Verdict: "A modern art song recital with glimmers of Broadway in the wings."
Jake Heggie is not afraid of those good old majors and minors. Jake Heggie may be a household name in operatically inclined households. His 2000 Dead Man Walking brought an electric chair on to the stage and provided the perfect vehicle for Teddy Tahu Rhodes to flaunt his abs.
Heggie's latest opera, Moby-Dick, premiered in Dallas last May, also had New Zealand connections with Jonathan Lemalu in the role of Queequeg.
This composer is not afraid of those good old majors and minors with a style not so far from Thinking Person's Broadway.
But when his first disc of songs, the 1999 The Faces of Love, featured the likes of Renee Fleming, Jennifer Larmore, Carol Vaness and Frederica von Stade, who's to argue?
Heggie's new Passing By offers another selection of songs that tell stories about now and then.
"People who entered our lives and would be there forever," as the composer puts it, "then suddenly were not there at all."
The diva roll here includes Susan Graham, Joyce DiDonato and von Stade, with the composer providing definitive accompaniments.
Susan Graham opens with A Lucky Child, a slice of nostalgia from a larger solo work in the tradition of Poulenc's La Voix Humaine and Barber's Knoxville: Summer of 1915, with Heggie's idiom making the older composers seem positively radical.

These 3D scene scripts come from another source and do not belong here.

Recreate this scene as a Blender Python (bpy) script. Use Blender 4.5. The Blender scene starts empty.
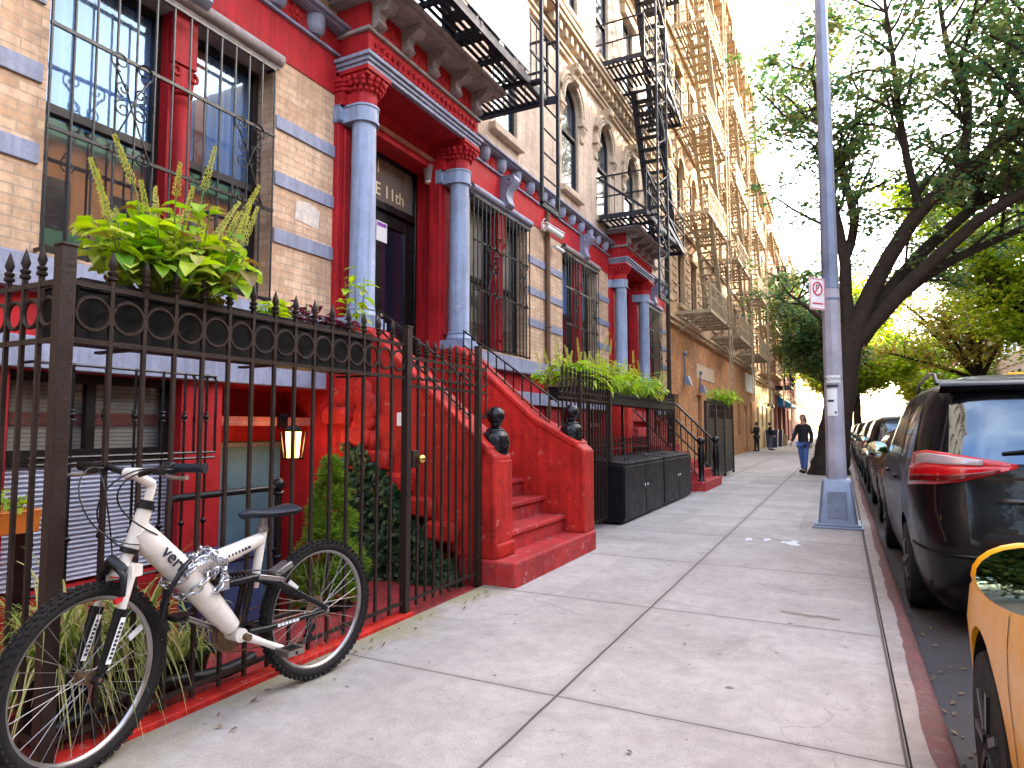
EXPOSURE, SKYSTR, SUNSTR, LANTERN = 3.25, .15, 2.3, 1.1
import bpy, bmesh, math, random
from math import sin, cos, pi, radians, atan2, sqrt, hypot
from mathutils import Vector, Matrix
random.seed(7)
S = bpy.context.scene
C = S.collection
OFF = {}

# ------------------------------------------------------------------ materials
def nmat(name):
    m = bpy.data.materials.new(name); m.use_nodes = True
    nt = m.node_tree; b = nt.nodes['Principled BSDF']
    return m, nt, b

def link(nt, a, ao, b, bi): nt.links.new(a.outputs[ao], b.inputs[bi])

def mix_rgb(nt, fac, a, b, mode='MIX'):
    n = nt.nodes.new('ShaderNodeMix'); n.data_type = 'RGBA'; n.blend_type = mode
    for i, v in ((0, fac), (6, a), (7, b)):
        if isinstance(v, (int, float)): n.inputs[i].default_value = v
        elif isinstance(v, tuple): n.inputs[i].default_value = (*v, 1) if len(v) == 3 else v
        else: nt.links.new(v, n.inputs[i])
    return n.outputs[2]

def ramp(nt, src, stops):
    n = nt.nodes.new('ShaderNodeValToRGB')
    e = n.color_ramp.elements
    while len(e) < len(stops): e.new(.5)
    for i, (p, c) in enumerate(stops):
        e[i].position = p
        e[i].color = (c, c, c, 1) if isinstance(c, (int, float)) else (*c, 1)
    nt.links.new(src, n.inputs[0])
    return n.outputs[0]

def noise(nt, scale, detail=4, rough=.55, vec=None, dist=0):
    n = nt.nodes.new('ShaderNodeTexNoise')
    n.inputs['Scale'].default_value = scale; n.inputs['Detail'].default_value = detail
    n.inputs['Roughness'].default_value = rough; n.inputs['Distortion'].default_value = dist
    if vec is None:
        g = nt.nodes.new('ShaderNodeNewGeometry'); vec = g.outputs['Position']
    nt.links.new(vec, n.inputs['Vector'])
    return n.outputs['Fac']

def bump(nt, b, src, strength=.3, dist=.01):
    n = nt.nodes.new('ShaderNodeBump'); n.inputs['Strength'].default_value = strength
    n.inputs['Distance'].default_value = dist
    nt.links.new(src, n.inputs['Height']); nt.links.new(n.outputs[0], b.inputs['Normal'])

def mat(name, col, rough=.6, metal=0., var=.25, vscale=3., bmp=0., bscale=60., dirt=None, dirt_amt=.5, coat=0., spec=None, streak=0., chip=None, chip_at=.70):
    m, nt, b = nmat(name)
    b.inputs['Roughness'].default_value = rough; b.inputs['Metallic'].default_value = metal
    b.inputs['Coat Weight'].default_value = coat
    if spec is not None: b.inputs['Specular IOR Level'].default_value = spec
    if var:
        f = noise(nt, vscale, 6, .65)
        f2 = ramp(nt, f, [(.3, 0.), (.7, 1.)])
        lo = tuple(c * (1 - var) for c in col); hi = tuple(min(1, c * (1 + var * .7)) for c in col)
        c = mix_rgb(nt, f2, lo, hi)
        if dirt:
            d = ramp(nt, noise(nt, vscale * 4.3, 8, .7, dist=.4), [(.52, 0.), (.72, dirt_amt)])
            c = mix_rgb(nt, d, c, dirt)
        if streak:        # rain streaks run down the face
            g_ = nt.nodes.new('ShaderNodeNewGeometry'); mp = nt.nodes.new('ShaderNodeVectorMath'); mp.operation = 'MULTIPLY'; mp.inputs[1].default_value = (17, 17, .9)
            nt.links.new(g_.outputs['Position'], mp.inputs[0])
            c = mix_rgb(nt, 1., c, ramp(nt, noise(nt, 1., 5, .6, vec=mp.outputs[0]), [(.32, 1 - streak), (.6, 1 + streak * .25)]), 'MULTIPLY')
        if chip:          # chipped and scuffed spots with the older surface showing
            c = mix_rgb(nt, ramp(nt, noise(nt, 9, 8, .72), [(chip_at - .05, 0.), (chip_at - .03, .85)]), c, chip)
        nt.links.new(c, b.inputs['Base Color'])
        r = ramp(nt, f, [(.3, max(0.02, rough * .8)), (.7, min(1, rough * 1.2))])
        nt.links.new(r, b.inputs['Roughness'])
    else:
        b.inputs['Base Color'].default_value = (*col, 1)
    if bmp: bump(nt, b, noise(nt, bscale, 5, .6), bmp, .01)
    return m

def brick_mat(name, c1, c2, mortar, bw=.215, bh=.07, var=.3, msize=.012, grime=None, bstr=.5):
    m, nt, b = nmat(name)
    g = nt.nodes.new('ShaderNodeNewGeometry')
    s = nt.nodes.new('ShaderNodeSeparateXYZ'); nt.links.new(g.outputs['Position'], s.inputs[0])
    a = nt.nodes.new('ShaderNodeMath'); a.operation = 'ADD'
    nt.links.new(s.outputs[0], a.inputs[0]); nt.links.new(s.outputs[1], a.inputs[1])
    cb = nt.nodes.new('ShaderNodeCombineXYZ'); nt.links.new(a.outputs[0], cb.inputs[0]); nt.links.new(s.outputs[2], cb.inputs[1])
    t = nt.nodes.new('ShaderNodeTexBrick')
    t.inputs['Scale'].default_value = 1; t.inputs['Brick Width'].default_value = bw
    t.inputs['Row Height'].default_value = bh; t.inputs['Mortar Size'].default_value = msize * .5
    t.inputs['Mortar Smooth'].default_value = .3; t.inputs['Bias'].default_value = -.1
    t.inputs['Color1'].default_value = (*c1, 1); t.inputs['Color2'].default_value = (*c2, 1)
    t.inputs['Mortar'].default_value = (*mortar, 1)
    nt.links.new(cb.outputs[0], t.inputs['Vector'])
    f = ramp(nt, noise(nt, 1.7, 7, .7), [(.3, 1 - var), (.7, 1 + var * .3)])
    c = mix_rgb(nt, 1., t.outputs['Color'], f, 'MULTIPLY')
    f3 = ramp(nt, noise(nt, 23, 3, .6), [(.25, .78), (.75, 1.12)])
    c = mix_rgb(nt, 1., c, f3, 'MULTIPLY')
    if grime:
        d = ramp(nt, noise(nt, .9, 8, .75, dist=.6), [(.5, 0.), (.75, .6)])
        c = mix_rgb(nt, d, c, grime)
    mp = nt.nodes.new('ShaderNodeVectorMath'); mp.operation = 'MULTIPLY'; mp.inputs[1].default_value = (9, 9, .7); nt.links.new(g.outputs['Position'], mp.inputs[0])
    c = mix_rgb(nt, 1., c, ramp(nt, noise(nt, 1., 6, .65, vec=mp.outputs[0]), [(.34, .74), (.58, 1.05)]), 'MULTIPLY')
    nt.links.new(c, b.inputs['Base Color']); b.inputs['Roughness'].default_value = .85
    bump(nt, b, t.outputs['Fac'], -bstr, .008)
    return m

def leaf_mat(name, cols, trans=.5, rough=.5):
    m, nt, b = nmat(name)
    g = nt.nodes.new('ShaderNodeNewGeometry')
    n = len(cols)
    c = ramp(nt, g.outputs['Random Per Island'], [(i / max(1, n - 1), cols[i]) for i in range(n)])
    nt.links.new(c, b.inputs['Base Color']); b.inputs['Roughness'].default_value = rough
    t = nt.nodes.new('ShaderNodeBsdfTranslucent')
    hs = nt.nodes.new('ShaderNodeHueSaturation'); hs.inputs['Value'].default_value = 1.5; hs.inputs['Saturation'].default_value = 1.1
    nt.links.new(c, hs.inputs['Color']); nt.links.new(hs.outputs[0], t.inputs['Color'])
    mx = nt.nodes.new('ShaderNodeMixShader'); mx.inputs[0].default_value = trans
    nt.links.new(b.outputs[0], mx.inputs[1]); nt.links.new(t.outputs[0], mx.inputs[2])
    nt.links.new(mx.outputs[0], nt.nodes['Material Output'].inputs['Surface'])
    return m

def glass_mat(name, tint, refl=.35, see=.6, base=(.02, .03, .045), rough=.02):
    """daylight window glass: a mirror layer over clear / dark glass"""
    m, nt, b = nmat(name)
    b.inputs['Base Color'].default_value = (*base, 1); b.inputs['Roughness'].default_value = .15
    gl = nt.nodes.new('ShaderNodeBsdfGlossy'); gl.inputs['Roughness'].default_value = rough
    gl.inputs['Color'].default_value = (*tint, 1)
    fr = nt.nodes.new('ShaderNodeLayerWeight'); fr.inputs['Blend'].default_value = .3
    r = ramp(nt, fr.outputs['Facing'], [(0., refl * .6), (.55, refl * 1.15), (1., min(1, refl + .5))])
    tr = nt.nodes.new('ShaderNodeBsdfTransparent')
    m1 = nt.nodes.new('ShaderNodeMixShader'); m1.inputs[0].default_value = see
    nt.links.new(b.outputs[0], m1.inputs[1]); nt.links.new(tr.outputs[0], m1.inputs[2])
    m2 = nt.nodes.new('ShaderNodeMixShader'); nt.links.new(r, m2.inputs[0])
    nt.links.new(m1.outputs[0], m2.inputs[1]); nt.links.new(gl.outputs[0], m2.inputs[2])
    nt.links.new(m2.outputs[0], nt.nodes['Material Output'].inputs['Surface'])
    bn = nt.nodes.new('ShaderNodeBump'); bn.inputs['Strength'].default_value = .03; bn.inputs['Distance'].default_value = .02
    nt.links.new(noise(nt, 2.2, 2), bn.inputs['Height']); nt.links.new(bn.outputs[0], gl.inputs['Normal'])
    return m

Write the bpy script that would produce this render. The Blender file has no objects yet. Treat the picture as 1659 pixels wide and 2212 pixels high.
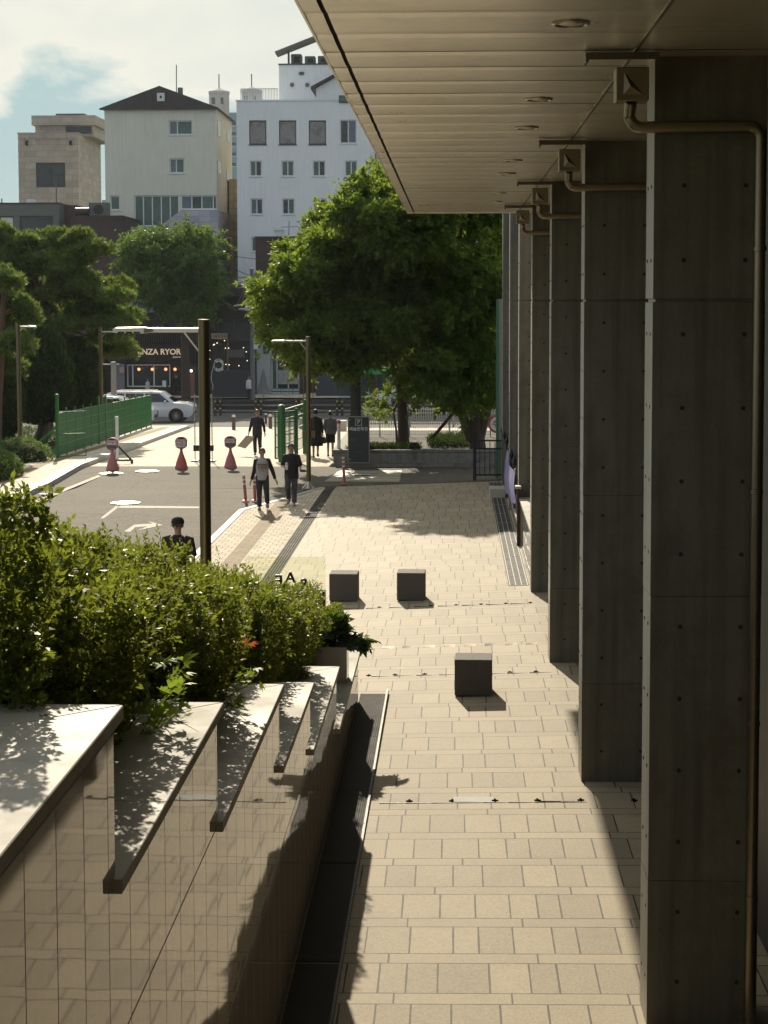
import bpy, bmesh, math, random
import numpy as np
from mathutils import Vector, Matrix
R = math.radians
rnd = random.Random(7)
rng = np.random.default_rng(11)
S = bpy.context.scene
COL = S.collection

# ------------------------------------------------------------------ camera
F = 4000.0; CX, CY = 829.5, 944.0
CAM = Vector((0, 0, 5.4))
yaw, pitch, roll = R(2.155), R(-4.2), R(-0.12)
fwd = Vector((-math.sin(yaw) * math.cos(pitch), math.cos(yaw) * math.cos(pitch), math.sin(pitch)))
rt = Vector((math.cos(yaw), math.sin(yaw), 0))
up = rt.cross(fwd)
rt, up = rt * math.cos(roll) + up * math.sin(roll), up * math.cos(roll) - rt * math.sin(roll)
cd = bpy.data.cameras.new("camera"); cam = bpy.data.objects.new("camera", cd); COL.objects.link(cam)
cam.matrix_world = Matrix(((rt.x, up.x, -fwd.x, 0), (rt.y, up.y, -fwd.y, 0), (rt.z, up.z, -fwd.z, CAM.z), (0, 0, 0, 1)))
cd.sensor_fit = 'VERTICAL'; cd.sensor_height = 36; cd.lens = F / 2212 * 36
cd.shift_y = -162 / 2212; cd.clip_start = 0.1; cd.clip_end = 4000
S.camera = cam

def ray(px, py): return fwd + rt * ((px - CX) / F) + up * ((CY - py) / F)
def pt(px, py, Y):
    d = ray(px, py); return CAM + d * (Y / d.y)
def PX(px, Y, py=650): return pt(px, py, Y).x
def PZ(py, Y, px=829): return pt(px, py, Y).z

# ------------------------------------------------------------------ ground profile (the place slopes gently)
def gz(x, y):
    b = 0.0 if y < 54 else -0.027 * (min(y, 110) - 54)
    if y < 16: c = .008
    elif y < 30: c = .008 + .027 * (y - 16) / 14
    elif y < 56: c = .035
    elif y < 62: c = .035 * (62 - y) / 6
    else: c = 0
    return b + c * max(-6.0, min(0.0, x - 1.44))
def gp(px, py, off=0):
    d = ray(px, py); lo, hi = 3.0, 400.0
    for _ in range(50):
        m = (lo + hi) / 2; p = CAM + d * (m / d.y)
        if p.z > gz(p.x, p.y) + off: lo = m
        else: hi = m
    p = CAM + d * (lo / d.y); return p

# ------------------------------------------------------------------ node helpers / materials
class NT:
    def __init__(s, nt): s.t = nt; nt.nodes.clear()
    def n(s, typ, ins=None, **kw):
        nd = s.t.nodes.new(typ)
        for k, v in kw.items(): setattr(nd, k, v)
        if ins:
            for k, v in ins.items():
                sk = nd.inputs[k]
                if hasattr(v, 'is_linked') or isinstance(v, bpy.types.NodeSocket): s.t.links.new(v, sk)
                else: sk.default_value = v
        return nd
    def math(s, op, a, b=0.0, c=0.0):
        return s.n('ShaderNodeMath', {0: a, 1: b, 2: c}, operation=op).outputs[0]
    def mix(s, f, a, b, mode='MIX'):
        nd = s.n('ShaderNodeMix', data_type='RGBA', blend_type=mode)
        for k, v in ((0, f), (6, a), (7, b)):
            if isinstance(v, bpy.types.NodeSocket): s.t.links.new(v, nd.inputs[k])
            else: nd.inputs[k].default_value = v if k == 0 else (*v, 1)[:4]
        return nd.outputs[2]
    def ramp(s, f, stops):
        nd = s.n('ShaderNodeValToRGB', {0: f}); e = nd.color_ramp.elements
        while len(e) < len(stops): e.new(.5)
        for i, (p, c) in enumerate(stops):
            e[i].position = p; e[i].color = (*c, 1)[:4] if not isinstance(c, (int, float)) else (c, c, c, 1)
        return nd.outputs[0]
MATS = {}
def newmat(name):
    m = bpy.data.materials.new(name); m.use_nodes = True; MATS[name] = m
    t = NT(m.node_tree); out = t.n('ShaderNodeOutputMaterial'); return m, t, out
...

Joyce DiDonato rounds the disc off with the final, poignant monologue from Terrence McNally's Master Class, a baring of the soul that just occasionally calls out for a soaring Richard Rodgers line. Among lighter delights are Zheng Cao tackling Heggie's setting of Raymond Carver's The Minuet with snappypiano trio and playful reminiscences of Paderewski's notorious Minuet.
Two sequences of duets probe more deeply. Facing Forward/Looking Back focuses on mother-daughter dynamics through various poems with Graham and von Stade lapping up the astringent habanera of Armistead Maupin's Mother in the Mirror.
A.E. Housman and Vachel Lindsay provide the poems for Here and Gone, sung by Paul Groves and Keith Phares. Groves' lyrical tenor, combined with piano quartet, transforms Stars into a tinkling, twinkling beauty, while Sondheim himself could not better the swerve and crunch of The Factory Window Song.